Analyzing the works of Marina Tsvetaeva

November 5, 2020

By Aniyah Lewis & Stephanie Trujillo

With a passion and fierceness that radiates through any language, Marina Tsvetaeva's poems are beautiful and vulnerable windows into her soul. She spoke of love and loss with a deep yearning that is cloaked in powerful metaphors, and vivid imagery as if she is sharing an intimate secret with a close friend but its intensity reverberates as loudly as if she is shouting it from the rooftops. A deep feeling of pain permeates through much of her poetry. Many of Tsvetaeva's works are saturated with tears of anguish and fear for youth cut much too short.
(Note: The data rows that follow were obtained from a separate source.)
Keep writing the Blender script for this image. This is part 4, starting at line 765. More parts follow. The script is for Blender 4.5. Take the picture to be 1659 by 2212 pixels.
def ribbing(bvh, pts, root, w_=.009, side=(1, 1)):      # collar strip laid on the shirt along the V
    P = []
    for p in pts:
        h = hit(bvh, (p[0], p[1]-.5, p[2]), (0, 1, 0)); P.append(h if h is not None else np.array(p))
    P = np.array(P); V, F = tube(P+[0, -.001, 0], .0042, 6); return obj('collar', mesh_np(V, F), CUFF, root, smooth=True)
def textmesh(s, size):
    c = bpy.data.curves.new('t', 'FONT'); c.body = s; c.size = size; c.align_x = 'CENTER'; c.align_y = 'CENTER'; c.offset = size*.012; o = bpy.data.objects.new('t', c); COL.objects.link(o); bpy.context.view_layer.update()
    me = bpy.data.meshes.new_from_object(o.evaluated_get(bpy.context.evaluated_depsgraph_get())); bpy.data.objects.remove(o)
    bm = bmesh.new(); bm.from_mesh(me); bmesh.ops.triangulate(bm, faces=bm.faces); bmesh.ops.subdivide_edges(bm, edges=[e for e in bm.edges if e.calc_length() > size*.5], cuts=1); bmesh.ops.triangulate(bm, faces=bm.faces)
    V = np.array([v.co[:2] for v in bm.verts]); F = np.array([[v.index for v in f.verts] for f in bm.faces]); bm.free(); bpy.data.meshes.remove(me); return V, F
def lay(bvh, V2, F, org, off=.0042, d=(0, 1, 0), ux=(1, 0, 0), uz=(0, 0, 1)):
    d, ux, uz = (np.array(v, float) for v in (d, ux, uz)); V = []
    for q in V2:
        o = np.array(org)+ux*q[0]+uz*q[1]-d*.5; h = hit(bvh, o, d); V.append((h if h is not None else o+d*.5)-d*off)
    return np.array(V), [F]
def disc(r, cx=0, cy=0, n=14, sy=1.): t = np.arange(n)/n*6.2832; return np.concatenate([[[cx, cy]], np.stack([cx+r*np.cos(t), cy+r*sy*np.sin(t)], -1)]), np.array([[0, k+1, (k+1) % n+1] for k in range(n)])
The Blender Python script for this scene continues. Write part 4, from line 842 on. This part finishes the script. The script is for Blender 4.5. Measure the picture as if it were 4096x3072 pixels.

As a mother who lost one child to the famine, her poems are wracked with her grief for the loss of her daughter's life. "Having seen so little, of the child's head/ Only of joy knew/ The heart of the kid." Moreover, it is the inevitability of aging that torments her, knowing that it cannot be stopped or even slowed and that each step forward is a step closer to loss. She refers to gray hairs as "ashes of treasures:/Of hurt and loss." They are reminders of abandonment and neglect, a signifier that "God knocks at the door -/ Once the house has burned down!" In a way it is not just the los of her children's youth and innocence that she dreads but the loss of her own as well. Queer women were not legally persecuted as gay men were but that did not mean that they were safe from judgement. Tsvetaeva's work reflect her fear of being judged but her determination to stand in her authenticity. "Wings are freedom only when they are wide open in flight. On one's back they are a heavy weight." Her words were her wings and her poems allowed her to take flight. She feared mortality, being forgotten, and not being loved, just like anybody else. In this way her work helped to destigmatize the LGBTQIA+ community. It is no wonder she is regarded as one of the greatest authors of twentieth century Russia.